Now, I have to decide which one to use. If you can recommend some good, reliable, distributed version control system, please leave the comment and pros are cons of using it.
2 Comments:
I haven't seriously used any distributed VCS yet, but I do have some favorites. LOL
In your situation, I'd seriously look into svk if you haven't yet. Here's an excerpt that you might find interesting: SVK let clkao mirror remote Subversion repositories, create local branches, hack while offline and later resynchronize his changes with the upstream Subversion servers.
Failing that, I can only testify that monotone works. I'd dare even say it works very well. It requires a bit of time to get used to, but there's a nice tutorial to get you started, or at least to help you decide if you want to spend any more time on it, which I'd recommend.
Keep in mind, though, that monotone is seriously lacking in GUI department, especially on windows, compared to Subversion/svk.

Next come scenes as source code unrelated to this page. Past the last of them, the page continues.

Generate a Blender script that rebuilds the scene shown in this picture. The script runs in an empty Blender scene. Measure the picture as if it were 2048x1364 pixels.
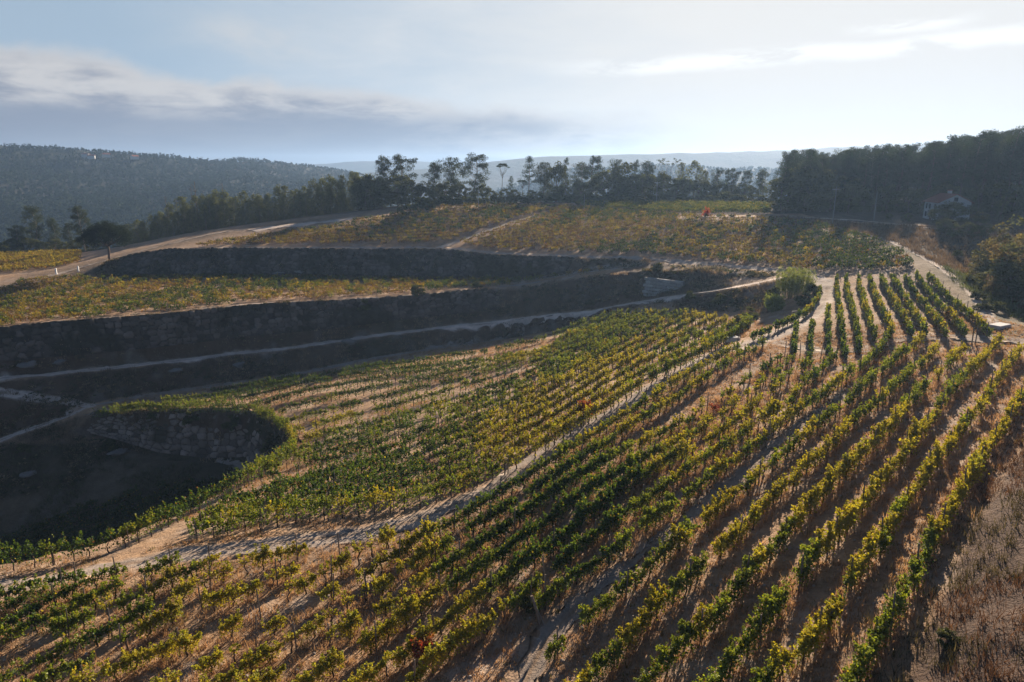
import bpy, math, random
import numpy as np

rng = np.random.default_rng(11)
random.seed(5)
R = math.radians
SC = bpy.context.scene
COL = SC.collection

# ------------------------------------------------------------------ camera
F = 1365.33                     # focal length in photograph pixels (24 mm on 36 mm)
TH = R(14.07)                   # pitch below the horizon
cam = bpy.data.cameras.new("camera")
cam.lens, cam.sensor_width, cam.clip_start, cam.clip_end = 24.0, 36.0, 0.5, 12000.0
cam_ob = bpy.data.objects.new("camera", cam)
COL.objects.link(cam_ob)
cam_ob.location = (0, 0, 0)
cam_ob.rotation_euler = (R(90) - TH, 0, 0)
SC.camera = cam_ob

# ------------------------------------------------------------------ light and sky
SUN_AZ, SUN_EL = R(26.0), R(20.5)       # azimuth clockwise from +Y
SUN_STRENGTH, SKY_STRENGTH, EXPOSURE = 5.0, 0.05, 1.35
sd = bpy.data.lights.new("sun", 'SUN')
sd.energy, sd.angle, sd.color = SUN_STRENGTH, R(0.53), (1.0, 0.84, 0.66)
so = bpy.data.objects.new("sun", sd)
COL.objects.link(so)
so.rotation_euler = (R(90) - SUN_EL, 0, math.pi - SUN_AZ)
so.location = (60, 120, 60)

world = bpy.data.worlds.new("World")
SC.world = world
world.use_nodes = True
NT = world.node_tree
NT.nodes.clear()


class NB:
    """small helper for node trees"""
    def __init__(self, nt):
        self.nt = nt

    def n(self, t, **kw):
        nd = self.nt.nodes.new(t)
        for k, v in kw.items():
            setattr(nd, k, v)
        return nd

    def put(self, sock, v):
        if hasattr(v, 'is_output') or isinstance(v, bpy.types.NodeSocket):
            self.nt.links.new(v, sock)
        else:
            sock.default_value = v

    def m(self, op, a, b=None, c=None, clamp=False):
        nd = self.n('ShaderNodeMath', operation=op, use_clamp=clamp)
        for i, v in enumerate((a, b, c)):
            if v is not None:
                self.put(nd.inputs[i], v)
        return nd.outputs[0]

    def ss(self, x, lo, hi):
        nd = self.n('ShaderNodeMapRange', interpolation_type='SMOOTHSTEP')
        self.put(nd.inputs[0], x)
        nd.inputs[1].default_value, nd.inputs[2].default_value = lo, hi
        return nd.outputs[0]

    def mix(self, f, a, b, mode='MIX'):
        nd = self.n('ShaderNodeMix', data_type='RGBA', blend_type=mode)
        self.put(nd.inputs[0], f)
        self.put(nd.inputs[6], a)
        self.put(nd.inputs[7], b)
        return nd.outputs[2]

    def noise(self, vec, scale, detail=4.0, rough=0.55, dist=0.0, dim='3D'):
        nd = self.n('ShaderNodeTexNoise', noise_dimensions=dim)
        if vec is not None:
            self.put(nd.inputs['Vector'], vec)
        nd.inputs['Scale'].default_value = scale
        nd.inputs['Detail'].default_value = detail
        nd.inputs['Roughness'].default_value = rough
        nd.inputs['Distortion'].default_value = dist
        return nd.outputs[0]

    def xyz(self, x, y, z):
        nd = self.n('ShaderNodeCombineXYZ')
        for i, v in enumerate((x, y, z)):
            self.put(nd.inputs[i], v)
        return nd.outputs[0]


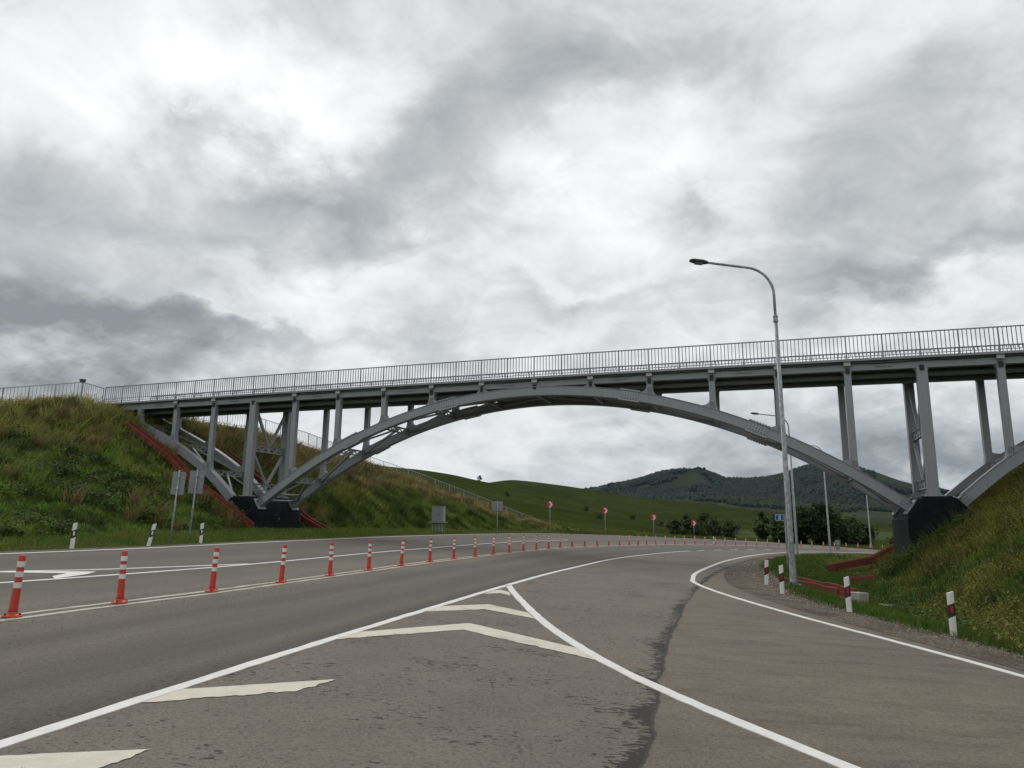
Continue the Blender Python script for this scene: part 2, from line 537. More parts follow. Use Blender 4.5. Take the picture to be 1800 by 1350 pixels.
hill_mat('hill_grass', [(0.3, (0.024, 0.034, 0.0085)), (0.5, (0.036, 0.046, 0.012)), (0.72, (0.056, 0.062, 0.019))], 0.016, (0.016, 0.024, 0.007), (0.056, 0.058, 0.022))
hill_mat('mountain_slope', [(0.3, (0.026, 0.036, 0.018)), (0.5, (0.044, 0.050, 0.028)), (0.75, (0.066, 0.064, 0.042))], 0.0025, (0.018, 0.027, 0.016), (0.075, 0.072, 0.052))

# ------------------------------------------------------------------ mesh helpers


class MB:
    def __init__(self):
        self.v = []
        self.f = []
        self.sm = []

    def add(self, vs_, fs, smooth=False):
        o = len(self.v)
        self.v += [tuple(p) for p in vs_]
        for f in fs:
            self.f.append(tuple(i + o for i in f))
            self.sm.append(smooth)
        return self

    def box(self, x0, x1, y0, y1, z0, z1):
        return self.add([(x0, y0, z0), (x1, y0, z0), (x1, y1, z0), (x0, y1, z0), (x0, y0, z1), (x1, y0, z1), (x1, y1, z1), (x0, y1, z1)],
                        [(0, 3, 2, 1), (4, 5, 6, 7), (0, 1, 5, 4), (1, 2, 6, 5), (2, 3, 7, 6), (3, 0, 4, 7)])

    def cbox(self, x0, x1, y0, y1, z0, z1, c):
        """box with chamfered edges round the z axis and a chamfered top"""
        ring = lambda e, z: [(x0 + e, y0 + c + e, z), (x0 + c + e, y0 + e, z), (x1 - c - e, y0 + e, z), (x1 - e, y0 + c + e, z),
                             (x1 - e, y1 - c - e, z), (x1 - c - e, y1 - e, z), (x0 + c + e, y1 - e, z), (x0 + e, y1 - c - e, z)]
        vs_ = ring(c, z0) + ring(0, z0 + c) + ring(0, z1 - c) + ring(c, z1)
        fs = [tuple(range(7, -1, -1)), tuple(range(24, 32))]
        for k in range(3):
            for i in range(8):
                j = (i + 1) % 8
                fs.append((k * 8 + i, k * 8 + j, k * 8 + 8 + j, k * 8 + 8 + i))
        return self.add(vs_, fs)

    def beam(self, a, b, w, h, up=(0, 0, 1)):
        """rectangular bar from a to b, w across, h along 'up'"""
        a = Vector(a); b = Vector(b)
        d = (b - a).normalized()
        up = Vector(up)
        s = d.cross(up)
        if s.length < 1e-4:
            s = d.cross(Vector((0, 1, 0)))
        s.normalize()
        u = s.cross(d).normalized()
        s = s * (w / 2); u = u * (h / 2)
        vs_ = [a - s - u, a + s - u, a + s + u, a - s + u, b - s - u, b + s - u, b + s + u, b - s + u]
        return self.add(vs_, [(0, 3, 2, 1), (4, 5, 6, 7), (0, 1, 5, 4), (1, 2, 6, 5), (2, 3, 7, 6), (3, 0, 4, 7)])

    def tube(self, path, r, n=8, caps=True):
        path = [Vector(p) for p in path]
        rs = r if isinstance(r, (list, tuple)) else [r] * len(path)
        vs_, fs = [], []
        ref = None
        for i, p in enumerate(path):
            d = (path[min(i + 1, len(path) - 1)] - path[max(i - 1, 0)]).normalized()
            if ref is None:
                ref = Vector((1, 0, 0)) if abs(d.x) < 0.8 else Vector((0, 1, 0))
            s = (ref - d * ref.dot(d)).normalized()
            ref = s
            t = d.cross(s)
            for k in range(n):
                a = 2 * math.pi * k / n
                vs_.append(p + (s * math.cos(a) + t * math.sin(a)) * rs[i])
        for i in range(len(path) - 1):
            for k in range(n):
                k2 = (k + 1) % n
                fs.append((i * n + k, i * n + k2, i * n + n + k2, i * n + n + k))
        self.add(vs_, fs, True)
        if caps:
            o = len(self.v) - len(vs_)
            self.f.append(tuple(o + k for k in range(n - 1, -1, -1))); self.sm.append(False)
            q = o + (len(path) - 1) * n
            self.f.append(tuple(q + k for k in range(n))); self.sm.append(False)
        return self

    def lathe(self, prof, n=16, c=(0, 0, 0)):
        """prof: (radius, z) pairs"""
        vs_, fs = [], []
        for r, z in prof:
            for k in range(n):
                a = 2 * math.pi * k / n
                vs_.append((c[0] + r * math.cos(a), c[1] + r * math.sin(a), c[2] + z))
        for i in range(len(prof) - 1):
            for k in range(n):
                k2 = (k + 1) % n
                fs.append((i * n + k, i * n + k2, i * n + n + k2, i * n + n + k))
        fs.append(tuple(range(n - 1, -1, -1)))
        fs.append(tuple((len(prof) - 1) * n + k for k in range(n)))
        return self.add(vs_, fs)

    def prism(self, poly, y0, y1):
        """poly: (x, z) counter-clockwise seen from -y; extruded from y0 to y1"""
        n = len(poly)
        vs_ = [(x, y0, z) for x, z in poly] + [(x, y1, z) for x, z in poly]
        fs = [tuple(range(n)), tuple(range(2 * n - 1, n - 1, -1))]
        for i in range(n):
            j = (i + 1) % n
            fs.append((i, i + n, j + n, j))
        return self.add(vs_, fs)

    def mesh(self, name):
        me = bpy.data.meshes.new(name)
        me.from_pydata(self.v, [], self.f)
        if any(self.sm):
            me.polygons.foreach_set('use_smooth', self.sm)
        me.update()
        return me

    def build(self, name, mat, parent=None, bevel=0.0):
        return put(name, self.mesh(name), mat, parent, bevel)


def put(name, me, mat, parent=None, bevel=0.0, loc=None):
    if isinstance(mat, str):
        mat = MATS[mat]
    if not me.materials:
        me.materials.append(mat)
    o = bpy.data.objects.new(name, me)
    COL.objects.link(o)
    if parent is not None:
        o.parent = parent
    if loc is not None:
        o.location = loc
    if bevel:
        b = o.modifiers.new('bevel', 'BEVEL')
        b.width = bevel; b.segments = 2; b.limit_method = 'ANGLE'; b.angle_limit = R(35)
    return o


def fixnormals(me):
    bm = bmesh.new(); bm.from_mesh(me)
    bmesh.ops.recalc_face_normals(bm, faces=bm.faces)
    bm.to_mesh(me); bm.free()
    return me


def tag(o, label=None, cat=None, group=None, kind=None):
    if label: o['label'] = label
    if cat: o['category'] = cat
    if group: o['group'] = group
    if kind: o['kind'] = kind
    return o


def empty(name, loc=(0, 0, 0), rz=0.0):
    o = bpy.data.objects.new(name, None)
    o.empty_display_size = 0.2
    o.location = loc
    o.rotation_euler = (0, 0, rz)
    COL.objects.link(o)
    return o


def copy_tree(o, parent=None):
    c = o.copy()
    COL.objects.link(c)
    c.parent = parent
    for ch in list(o.children):
        copy_tree(ch, c)
    return c


def big_mesh(name, verts, tris, mat, tint=None, parent=None):
    """numpy arrays -> mesh object"""
    me = bpy.data.meshes.new(name)
    nv, nf = len(verts), len(tris)
    k = tris.shape[1]
    me.vertices.add(nv)
    me.vertices.foreach_set('co', np.ascontiguousarray(verts, np.float32).ravel())
    me.loops.add(nf * k)
    me.loops.foreach_set('vertex_index', np.ascontiguousarray(tris, np.int32).ravel())
    me.polygons.add(nf)
    me.polygons.foreach_set('loop_start', np.arange(0, nf * k, k, dtype=np.int32))
    me.update(calc_edges=True)
    if tint is not None:
        at = me.attributes.new('tint', 'FLOAT_COLOR', 'POINT')
        t4 = np.ones((nv, 4), np.float32); t4[:, :3] = tint
        at.data.foreach_set('color', t4.ravel())
    return put(name, me, mat, parent)


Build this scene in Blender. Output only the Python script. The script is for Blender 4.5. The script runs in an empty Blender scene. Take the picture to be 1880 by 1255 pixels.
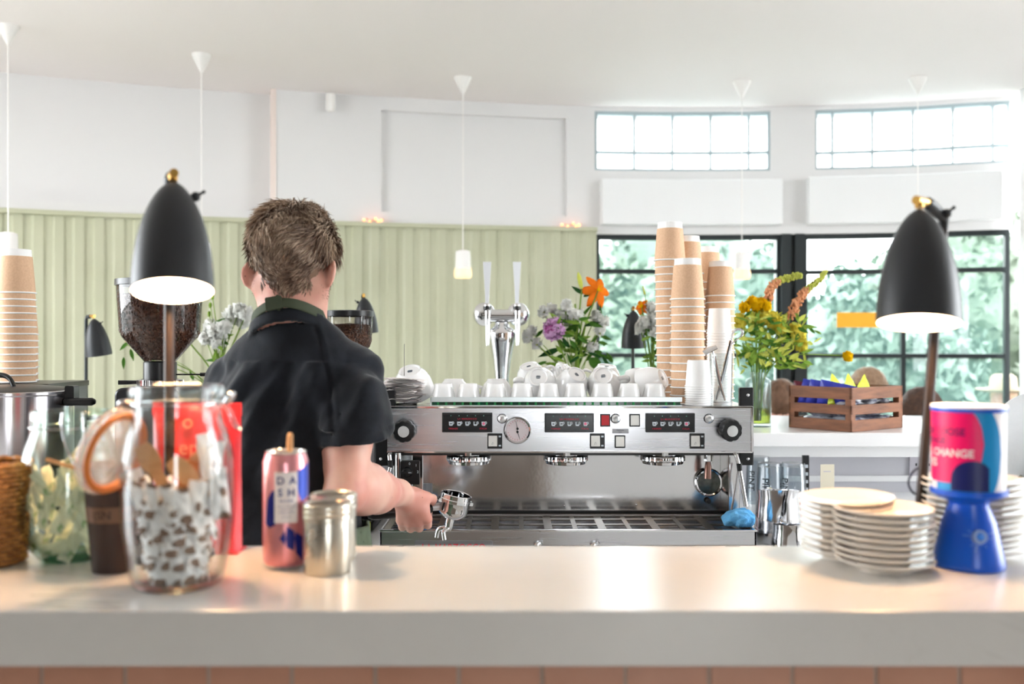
import bpy, math, random
import numpy as np
from mathutils import Vector, Matrix, Euler

random.seed(7)
rng = np.random.default_rng(11)
scene = bpy.context.scene
COL = scene.collection
PI = math.pi
FPX = 1880 * 35 / 36.0
CAMZ = 1.42


def at(px, py, Y):
    """point at depth Y (metres in front of the lens) that the photo shows at pixel px, py"""
    return Vector(((px - 940) / FPX * Y, Y, CAMZ - (py - 627.5) / FPX * Y))


def lin(c):
    if isinstance(c, str):
        c = [int(c[i:i + 2], 16) for i in (0, 2, 4)]
    r = []
    for x in c:
        x = x / 255.0
        r.append(x / 12.92 if x <= 0.04045 else ((x + 0.055) / 1.055) ** 2.4)
    return (r[0], r[1], r[2], 1.0)


# ------------------------------------------------------------------ materials
class NT:
    def __init__(self, name):
        self.m = bpy.data.materials.new(name)
        self.m.use_nodes = True
        self.t = self.m.node_tree
        self.t.nodes.clear()
        self.out = self.t.nodes.new('ShaderNodeOutputMaterial')

    def n(self, kind, **kw):
        nd = self.t.nodes.new(kind)
        for k, v in kw.items():
            if hasattr(nd, k):
                setattr(nd, k, v)
            else:
                nd.inputs[k.replace('_', ' ')].default_value = v
        return nd

    def l(self, a, b):
        self.t.links.new(a, b)

    def surf(self, sock):
        self.l(sock, self.out.inputs['Surface'])


def tex_noise(t, scale, detail=3, rough=0.5, mapping=None, dist=0.0):
    tc = t.n('ShaderNodeTexCoord')
    src = tc.outputs['Object']
    if mapping:
        mp = t.n('ShaderNodeMapping')
        mp.inputs['Scale'].default_value = mapping
        t.l(src, mp.inputs['Vector'])
        src = mp.outputs['Vector']
    nz = t.n('ShaderNodeTexNoise')
    nz.inputs['Scale'].default_value = scale
    nz.inputs['Detail'].default_value = detail
    nz.inputs['Roughness'].default_value = rough
    nz.inputs['Distortion'].default_value = dist
    t.l(src, nz.inputs['Vector'])
    return nz


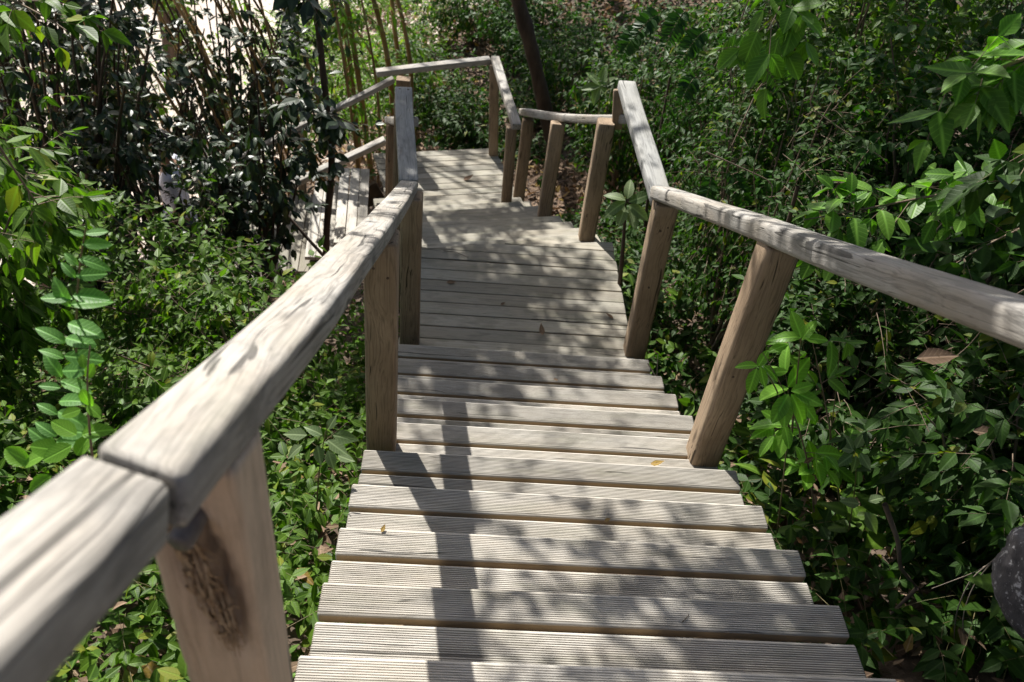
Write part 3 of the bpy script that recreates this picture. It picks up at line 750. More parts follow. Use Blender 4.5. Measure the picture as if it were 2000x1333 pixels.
# --- left bushes
SH = []
def bush(label, base, crown, rad, limbs, per, size, kind, mat, seed, **kw):
    return shrub('shrub', label, 'shrub', base, crown, rad, limbs, per, size, kind, M[mat], seed=seed, **kw)
def gz(x, y, d=.05): return float(ground_z(x, y))-d
bush('small-leaved bush between the creeper and the side flight', (-1.15, 3.9, gz(-1.15, 3.9)), (-1.8, 3.85, -2.85), (.65, .6, .36), 16, 34, (.042, .066), 'ovate', 'ground_leaf', 101, group='green bushes left of the stairs', detail=True)
bush('low bush in half shade just left of the landing', (-.85, 2.85, gz(-.85, 2.85)), (-.9, 2.8, -2.33), (.5, .6, .30), 14, 30, (.042, .064), 'ovate', 'ground_leaf', 102, group='green bushes left of the stairs', detail=True)
bush('leafy bush with long drooping leaves at the left edge', (-2.1, 2.7, gz(-2.1, 2.7)), (-1.95, 2.75, -1.55), (.62, .55, .55), 14, 26, (.075, .115), 'lance', 'ground_leaf', 103, group='green bushes left of the stairs', detail=True, droop=.7, width=1.6, ang=40)
bush('rounded bush of mid-green leaves below the left edge', (-1.9, 1.9, gz(-1.9, 1.9)), (-1.75, 1.9, -1.62), (.6, .55, .36), 14, 30, (.04, .06), 'ovate', 'ground_leaf', 104, group='green bushes left of the stairs', detail=True)
bush('feathery dark bush in the top left corner', (-3.0, 4.2, gz(-3.0, 4.2)), (-2.65, 4.0, -1.55), (.85, .7, .75), 22, 26, (.045, .075), 'ovate', 'ground_leaf', 105, group='green bushes left of the stairs', spread=.2, detail=True)
# dark glossy small trees against the sand
def dtree(label, base, crown, rad, limbs, per, seed, r0=.028, size=(.06, .095), mat='dark_leaf', kind='ellip', nodes=4, L=(.10, .24)):
    return shrub('small_tree', label, 'tree', base, crown, rad, limbs, per, size, kind, M[mat], M['bark'], L, nodes, r0, True, seed, 'dark-leaved small trees left of the side flight', .25, .1, 50, -.6, 1., .16)
dtree('dark glossy-leaved tree against the bright sand, nearest the left edge', (-2.75, 5.3, gz(-2.75, 5.3)), (-2.35, 5.15, -2.25), (.85, .6, .95), 18, 16, 111)
dtree('dark glossy-leaved tree overhanging the side flight', (-1.35, 5.1, gz(-1.35, 5.1)), (-1.30, 5.05, -2.30), (.55, .4, .42), 12, 11, 112, .018)
dtree('dark glossy-leaved tree with bare twigs behind the side flight', (-2.9, 7.4, gz(-2.9, 7.4)), (-2.6, 7.2, -2.9), (1.2, .7, 1.0), 16, 12, 113)
dtree('dark shrubby tree low beside the foot of the side flight', (-2.05, 5.0, gz(-2.05, 5.0)), (-1.9, 4.95, -2.95), (.85, .45, .5), 20, 26, 114, .018, (.045, .075))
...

Other then that, only "problem" with it is that it uses SQLite for storage, and not Firebird. LOL
In October 2007, I decided to try Git, and I never looked back since. Git is simply great. Extremly fast, distributed. It can also store SVN repository for offline work, and you can simply delete the .git directory once you get back online and merge the changes.
Anyway, all my code managed by git now. The best thing is that the 'main' repository has moved to 3rd hard disk so far - I just can't imagine doing that with SVN. It would be such PITA to do something like that without losing history.